-- START OF Data listing --

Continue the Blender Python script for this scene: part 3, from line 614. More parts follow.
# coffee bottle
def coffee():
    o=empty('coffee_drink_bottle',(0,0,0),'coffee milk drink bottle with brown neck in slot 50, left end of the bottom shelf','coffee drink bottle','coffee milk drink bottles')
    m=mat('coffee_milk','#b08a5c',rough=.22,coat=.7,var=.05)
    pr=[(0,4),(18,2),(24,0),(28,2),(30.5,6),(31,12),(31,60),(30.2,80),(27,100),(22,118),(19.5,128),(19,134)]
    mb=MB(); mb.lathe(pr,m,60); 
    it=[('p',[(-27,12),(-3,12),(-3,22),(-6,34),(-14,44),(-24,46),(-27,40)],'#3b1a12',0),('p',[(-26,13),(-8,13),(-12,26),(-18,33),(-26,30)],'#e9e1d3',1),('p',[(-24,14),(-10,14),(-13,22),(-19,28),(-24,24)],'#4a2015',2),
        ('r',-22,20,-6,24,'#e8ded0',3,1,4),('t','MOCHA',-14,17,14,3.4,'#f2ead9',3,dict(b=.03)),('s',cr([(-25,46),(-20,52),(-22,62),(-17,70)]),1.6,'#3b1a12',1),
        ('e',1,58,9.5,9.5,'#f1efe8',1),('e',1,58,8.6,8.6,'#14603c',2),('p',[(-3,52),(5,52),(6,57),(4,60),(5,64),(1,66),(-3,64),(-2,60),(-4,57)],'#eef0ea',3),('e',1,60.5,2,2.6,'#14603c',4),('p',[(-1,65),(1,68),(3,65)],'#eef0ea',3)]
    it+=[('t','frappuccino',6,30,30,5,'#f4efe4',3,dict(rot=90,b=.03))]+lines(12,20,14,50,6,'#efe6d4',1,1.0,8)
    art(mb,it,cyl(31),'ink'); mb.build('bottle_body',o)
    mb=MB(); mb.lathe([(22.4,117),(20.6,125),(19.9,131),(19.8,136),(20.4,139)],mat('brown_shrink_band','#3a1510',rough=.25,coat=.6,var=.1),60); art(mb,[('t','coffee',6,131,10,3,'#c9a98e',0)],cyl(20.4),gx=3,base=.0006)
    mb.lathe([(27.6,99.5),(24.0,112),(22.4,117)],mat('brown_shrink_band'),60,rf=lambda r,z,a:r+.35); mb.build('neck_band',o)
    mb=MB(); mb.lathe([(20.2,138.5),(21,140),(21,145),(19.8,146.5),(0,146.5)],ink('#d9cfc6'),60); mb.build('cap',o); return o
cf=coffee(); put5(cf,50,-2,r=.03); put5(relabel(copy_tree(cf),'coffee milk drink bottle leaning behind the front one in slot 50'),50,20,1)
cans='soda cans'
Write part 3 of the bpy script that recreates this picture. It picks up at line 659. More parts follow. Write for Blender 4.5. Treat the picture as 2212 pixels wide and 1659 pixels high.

-- END OF Data listing --

• _Set problem_
Lines that include the word "follow" are to be extracted from the data above.

• _Final result_
Continue the Blender Python script for this scene: part 3, from line 614. More parts follow.
Write part 3 of the bpy script that recreates this picture. It picks up at line 659. More parts follow. Write for Blender 4.5. Treat the picture as 2212 pixels wide and 1659 pixels high.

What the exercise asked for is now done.